Se lá fora Lula pouco pode fazer – ou se pode, não dessa forma –, internamente ele pode quase tudo por si mesmo. Seu terceiro governo é, de longe, o mais politicamente desafiador que já enfrentou. Tem uma oposição mais do que xiita, literalmente golpista, que não se importaria de destruir o Brasil se esse fosse o preço de tirá-lo da Presidência.
Isso é uma incômoda pedra no sapato do Planalto, mas ainda assim não é a maior. É que no comando do Congresso está o Centrão, e no comando do Centrão, Arthur Lira. O presidente da Câmara dos Deputados tenta fazer com Lula o que o ex-presidente da Casa (e agora também ex-presidiário) Eduardo Cunha não conseguiu com Dilma Rousseff (PT): submeter o Executivo a um fatiamento que agrade ao grande miolo fisiologista que impregna o Parlamento.

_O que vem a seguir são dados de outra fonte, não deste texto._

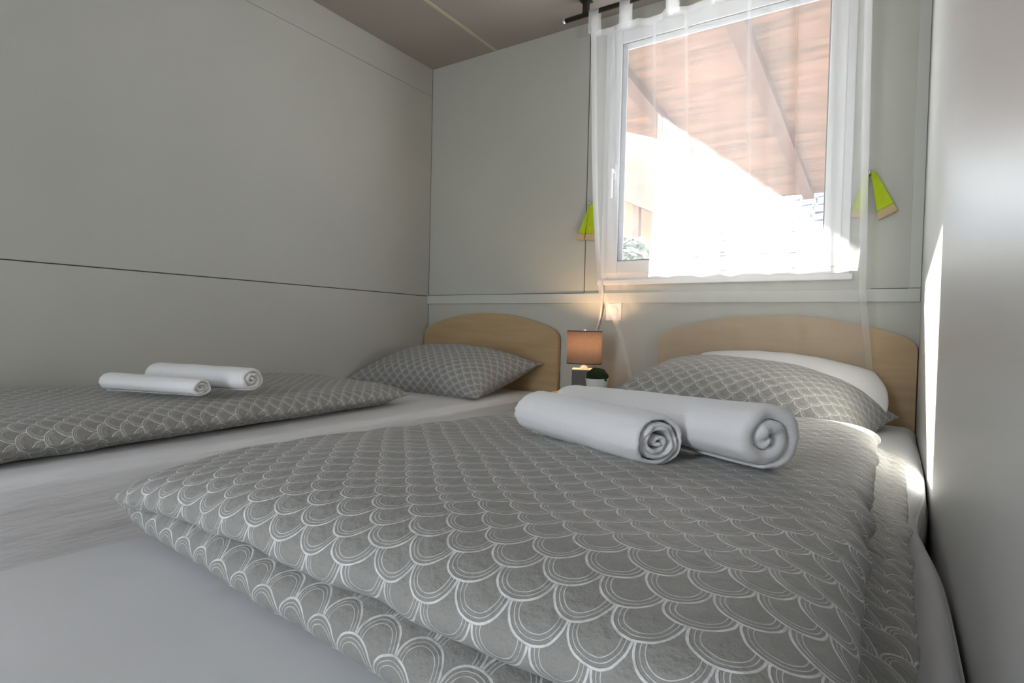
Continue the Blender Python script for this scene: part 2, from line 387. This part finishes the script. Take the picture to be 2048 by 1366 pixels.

Dilma, ao não se submeter, perdeu o mandato. Se se submetesse, perderia o comando. Essa é a navalha sobre o fio da qual o governo Lula caminha no momento. Quando Lira diz que falta “articulação” ou “diálogo” ao Planalto, está puxando da manga a velha carta da chantagem política, um procedimento que afetou todos os governantes submetidos ao presidencialismo de coalizão. Com o fim da “lua de mel”, tudo mais escancarado.
Embora se diga que o Congresso Nacional é formado por uma maioria de direita e seja muito mais conservador do que progressista, ele continua em essência o mesmo de sempre desde os anos 80: a fisiologia prevalece e é preciso “dar para receber”.
Não dá para Lula reclamar. Ele sabia que seria assim, porque assim já era em seus governos anteriores – embora o problema tenha escalado muito desde então, a cada nome que o seguiu no Executivo. Por consequência, o petista-mor sabe também que o “problema” de Lira não é com os ministros articuladores Alexandre Padilha (Relações Institucionais) e Rui Costa (Casa Civil).
Tem uma terceira coisa que Lula sabe, mas está fazendo de conta que não: o governo só vai andar de fato se ele estiver ativo nessa dinâmica, como fez para salvar seu ministério na quarta-feira, 31. Com tudo a ponto de estar perdido na Câmara, ele pegou o telefone, abriu seu gabinete, recebeu lideranças dos partidos. Terá de ser assim, porque esse pessoal não aceita falar com intermediário.
A votação foi muito bem sucedida. Em tese, seria também significativa, já que teve um placar folgado – como aliás foi, o do arcabouço fiscal – de 337 a 125. Mas o alerta mais adequado foi dada por um deputado antipetista, Kim Kataguiri (UB-SP), quando classificou a manobra como “vitória de Pirro”, expressão em alusão ao general grego que venceu uma batalha na Itália à custa de esfacelar seu exército e teria dito “mais uma vitória dessas e estou acabado”.
Se cuidar dos problemas internos, que são muitos, em vez de dar atenção aos problemas lá fora – que são importantes, mas não estão a seu alcance –, Lula pode conquistar algo que não se vê, de verdade, pelo menos a uma década: governança, de fato. Até porque, como chanceler, Lula tem se mostrado um bom presidente.